A Qubit of Art and an Exhibit of Science

Quantum tunnelling

Throughout history, humans have expressed their observations, emotions, and curiosity through many forms of representation. This tradition extends back more than 40,000 years to cave sites such as Lascaux and Lubang Jeriji Saleh, where our ancestors depicted animals including aurochs, horses, and deer. As time passed, the ways we represent and interpret the world evolved, giving rise to an extraordinary range of artistic expression, from the refined compositions of Raphael to the bold experimentation of Jackson Pollock.

Until the 17th century, art and science were closely connected, each shaped by the limits of human perception. Long before the Renaissance, this unity was evident in practices such as ancient Greek anatomical study, medieval manuscript illumination, and the mathematical optics developed by thinkers like Ibn al-Haytham, all of which linked scientific inquiry with visual representation. The Renaissance later intensified this connection, as artists and scholars refined anatomical knowledge and formalized perspective geometry to understand and depict space more accurately. Science still relied on observing and classifying visible natural phenomena, and artists portrayed the world as it appeared to the eye. In the 17th century, however, a new phase began. The emergence of a new mode of production reshaped economic and intellectual life, creating demands for systematic inquiry, standardization, and technical innovation. Science became increasingly organized and ambitious, aided by instruments such as the telescope and the microscope, which expanded the boundaries of what could be observed and understood.

Quantum entanglement

Since the 17th century, science has advanced at an extraordinary pace, opening access to realms ranging from cosmic scales to the quantum world. Art, however, has remained largely anchored in human perception, even when it embraced abstraction in movements such as Dadaism and Surrealism. Artists continued to depict visible or intuitively graspable forms—leaves, birds, stars—yet they could not directly portray realities that lie beyond sensory experience, such as quantum tunneling, curved spacetime, or the complex structure of the Riemann zeta function.

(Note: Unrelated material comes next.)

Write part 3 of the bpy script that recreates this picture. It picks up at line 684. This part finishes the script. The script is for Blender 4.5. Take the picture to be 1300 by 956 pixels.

Van Gogh’s intuitive rendering of turbulence in Starry Night stands as a rare instance where artistic vision brushed against phenomena later described mathematically.

In the age of AI, many assume that the long-standing gap between art and science can now be closed through AI-generated imagery. Digital tools have certainly expanded the possibilities for artistic production, yet they do not resolve the deeper divergence that emerged when science moved beyond the reach of human perception. AI, by its very nature, lacks the innate originality and conceptual intentionality that define human creativity. Because it can only recombine patterns drawn from its training data, AI-generated art tends to be repetitive and stylistically homogeneous, and it struggles to offer perspectives that are genuinely new rather than statistical variations on what already exists.

Zeros of zeta function on the critical line

In an era dominated by superficial, pattern-based AI art, my aim is to reveal shapes, patterns, and phenomena grounded in real physics and mathematics, forms that emerge from the structure of the universe rather than from statistical remixing. By bringing these underlying realities into view, I hope to offer material that can inspire new artistic creation and enrich the expressive possibilities of scientific communication.